Media Contact

ACLU of Florida Media Office,, 786-363-2737

March 6, 2017

TALLAHASSEE, FL – The Florida Supreme Court today held a hearing to review the language of a proposed amendment to the state constitution which would automatically restore the right to vote for many people with past felony convictions.

Responding to the hearing, ACLU of Florida Executive Director Howard Simon stated:

"We are grateful to the Florida Supreme Court for this hearing, and expect that the court will approve the language for the proposed constitutional amendment. We also express our gratitude to Jon Mills, who argued on behalf of the amendment before the court today, for his work so far in the effort  to restore voting rights.

"Once the court approves the language, the next step requires a lot of work from a great many people:  gathering the necessary signatures from the public and mounting a successful campaign to end Florida’s Civil War-era voting ban and bring our state into the 21st Century.

"The lifetime voting ban in Florida – one of only four states with such a policy – is rooted in Civil War-Era efforts to reduce the power of the Black vote. This stain on our constitution has left roughly 1.6 million people out of the franchise: more than any other state.

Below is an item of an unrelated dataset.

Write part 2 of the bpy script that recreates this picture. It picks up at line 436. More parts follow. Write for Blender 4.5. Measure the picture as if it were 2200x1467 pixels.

"This amendment reflects the moral belief that those who have committed crimes deserve to be punished, but when they have served their time and fulfilled the terms of their sentence, they should be restored to full citizenship. This amendment would mean voting rights will be restored only for those who have completed all the terms of their sentence, and excludes those who have committed the most serious crimes: murder and a felony sexual offense.

"It is long past due to take the manipulation of who can vote in Florida out of the hands of politicians, who can and have changed the Rules of Executive Clemency from one administration to the next.  It has been proven that when people returning to our communities are able to vote and have the other aspects of citizenship restored, they are less likely to reoffend, keeping us all safer and saving the taxpayers money.

"Florida should stand beside the 29 other states like Georgia, Louisiana, Washington and New York that take a similar view that those who have completed their sentences should be restored to full citizenship."